From Amazon.com
Among the wave of film directors who brought fresh blood and maverick sensibilities to southern California in the early 1960s--including Francis Ford Coppola, John Milius, Brian DePalma, and Martin Scorsese--none could have seemed less likely than George Lucas, the short, painfully shy car nerd from Modesto, California. And yet, in a mere four appearances behind the camera over 20 years, he managed to change Hollywood and fundamentally alter the culture. In this lively and informative biography, John Baxter weaves interviews with Modesto townies and Lucas cronies into a portrait of the man as an artistically gifted loner with a grocer's feeling for budgets--an important director who was also unmanned by directing and a self-effacing man whose notes for
Star Wars reveal an ambition to make an American epic on the scale of Kurosawa's samurai stories. Baxter skillfully shades in Lucas's emotionally straitened adolescence, his lack-of-anything-better-to-do enrollment in USC's film school, and his relationship with Coppola, whose operatic maneuverings made the small, European-ish
American Graffiti possible, even as his flamboyance estranged the two.
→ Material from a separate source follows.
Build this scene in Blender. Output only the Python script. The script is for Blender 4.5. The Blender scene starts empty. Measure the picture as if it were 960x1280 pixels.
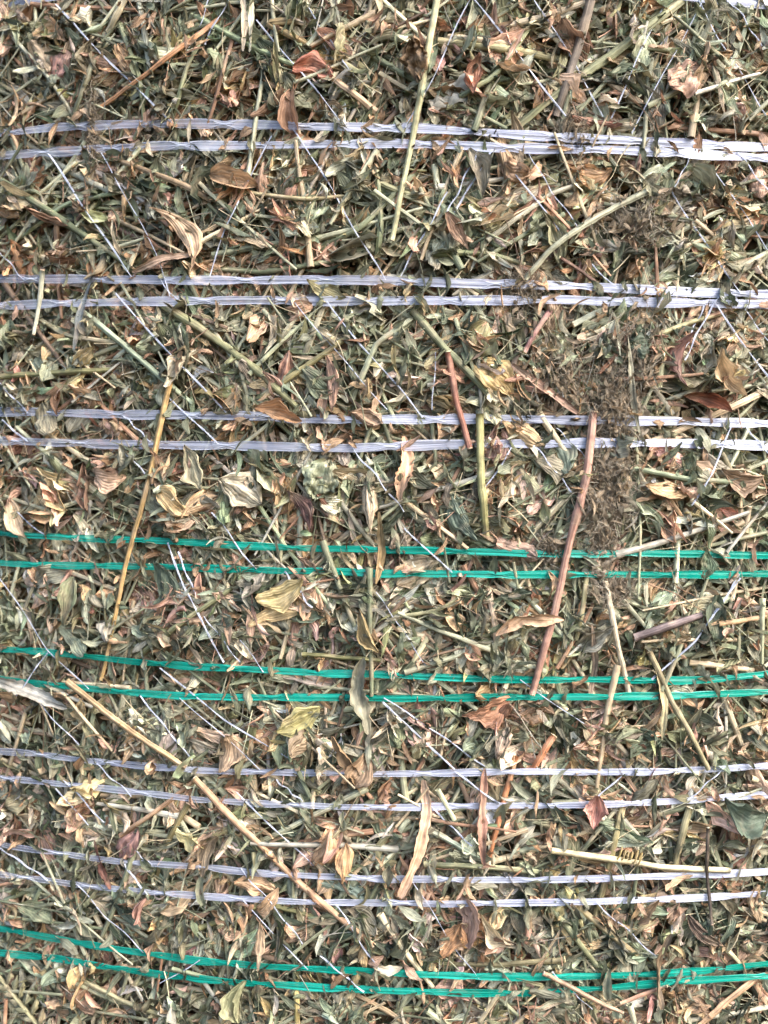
import bpy, math
import numpy as np
from mathutils import Vector, Matrix
rng = np.random.default_rng(11)
S = bpy.context.scene
C = S.collection
# ------------------------------------------------------------------ camera
CZ, D, PX = 0.65, 0.62, 0.0005            # camera height, distance to the bale, metres per photo pixel at that distance
cam = bpy.data.objects.new('camera', bpy.data.cameras.new('camera'))
C.objects.link(cam); S.camera = cam
cam.location = (0, -D, CZ); cam.rotation_euler = (math.pi/2, 0, 0)
cam.data.sensor_fit = 'VERTICAL'; cam.data.sensor_height = 24
cam.data.lens = 24*D/(1280*PX)
cam.data.clip_start = 0.01; cam.data.clip_end = 200
cam.data.dof.use_dof = True; cam.data.dof.focus_distance = D+0.004; cam.data.dof.aperture_fstop = 3.2
# ------------------------------------------------------------------ world, sun, exposure
EL, ROT = math.radians(40), math.radians(128)
w = bpy.data.worlds.new('World'); S.world = w; w.use_nodes = True
nt = w.node_tree; bg = nt.nodes['Background']; bg.inputs[1].default_value = 0.15
sky = nt.nodes.new('ShaderNodeTexSky'); sky.sky_type = 'NISHITA'; sky.sun_disc = False
sky.sun_elevation = EL; sky.sun_rotation = ROT; sky.air_density = 1.0; sky.dust_density = 3.0
nt.links.new(sky.outputs[0], bg.inputs[0])
sl = bpy.data.lights.new('sun', 'SUN'); sl.energy = 1.35; sl.angle = math.radians(30); sl.color = (1, .965, .925)
so = bpy.data.objects.new('sun', sl); C.objects.link(so)
sd = Vector((math.sin(ROT)*math.cos(EL), math.cos(ROT)*math.cos(EL), math.sin(EL)))
so.rotation_euler = sd.to_track_quat('Z', 'Y').to_euler(); so.location = sd*3
S.view_settings.view_transform = 'Standard'; S.view_settings.look = 'None'
S.view_settings.exposure = 1.84; S.view_settings.gamma = 1
# ------------------------------------------------------------------ helpers
def dusty(l, k=.13):
    l = np.asarray(l); return l*(1-k)+l.mean(-1, keepdims=True)*k
def lin(c):
    c = np.asarray(c, float)/255.
    return np.where(c <= .04045, c/12.92, ((c+.055)/1.055)**2.4)
R, AX = 0.9, 0.08                          # bale radius and sideways place of its axis
def surf(s, z, h=0.):                      # arc length, height, distance above the bale face -> point, frame
    a = np.asarray(s)/R
    n = np.stack([np.sin(a), -np.cos(a), 0*a], -1)
    t = np.stack([np.cos(a), np.sin(a), 0*a], -1)
    c = np.stack([AX+0*a, R+0*a, np.asarray(z)+0*a], -1)
    return c + n*(R+np.asarray(h)+0*a)[..., None], t, n
def ps(px, py, h=0.):                      # where the sight line of a photo point meets the bale -> s, z
    px = np.asarray(px, float); py = np.asarray(py, float)
    dx, dy, dz = (px-480)*PX, D, (640-py)*PX
    ox, oy = 0-AX, -D-R
    a = dx*dx+dy*dy; b = 2*(ox*dx+oy*dy); c = ox*ox+oy*oy-(R+h)**2
    disc = np.maximum(b*b-4*a*c, 0); t = (-b-np.sqrt(disc))/(2*a)
    X, Y = ox+t*dx, oy+t*dy
    return np.arctan2(X, -Y)*R, CZ+t*dz
def P(px, py, h=0.):
    s, z = ps(px, py, h); return surf(s, z, h)
_ph = rng.uniform(0, 6.28, (14, 2)); _fr = rng.uniform(18, 75, 14); _an = rng.uniform(0, 3.14, 14)
def lump(s, z):
    v = 0
    for i in range(14):
        v = v + np.sin((s*np.cos(_an[i])+z*np.sin(_an[i]))*_fr[i]*2+_ph[i, 0])
    return v/14**.5                         # about -2..2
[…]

Baxter also takes Lucas to task--Lucas lied about losing his virginity in the back seat of a car, he argues--but by the end the author has been won over, appreciating Lucas's films less than he admires the basic goodness and integrity of the man who put up money for Kurosawa's
Ran and Coppola's
Tucker, for no other reason than because he felt that small-town boy's sense of debt to his mentors.
--Lyall Bush
From Publishers Weekly
An astute look behind the myths of the man and his work, this intelligent biography delivers a mixed verdict on director/ producer George Lucas's films: "Thanks to him... American popular culture had been immeasurably enriched in technique, widened in scope, but cheapened in content," writes Baxter, a biographer of Fellini, Spielberg, Kubrick and Woody Allen. "In his hands, cinema became synonymous in sensibility and style with the comic book, the hamburger, the soda." Yet Lucas fans won't mind, and may not even notice, Baxter's quietly devastating criticism as they feast on his detailed behind-the-scenes account of the making and marketing of American Graffiti, Star Wars, The Empire Strikes Back, Raiders of the Lost Ark, Willow and assorted sequels. Baxter presents the merchandising billionaire (who once observed that Star Wars "was designed around toys") as a socially inept director who finds the Hollywood filmmaking process boring and irritating. At the same time, Lucas has merely dabbled in what he claimed was his lifelong ambition of making inexpensive, personal, even experimental films as an alternative to the Hollywood system. In addition to offering an intense scrutiny of Lucas's creative process, this perceptive bio is peppered with gossipy glimpses into Lucas's rivalry with Spielberg and affair with Linda Ronstadt, details of Carrie Fisher's drug use, Francis Ford Coppola's hectic sex life and the battle waged by a new breed of directors to gain the upper hand over studios and investors in financially controlling their own films. (Oct.)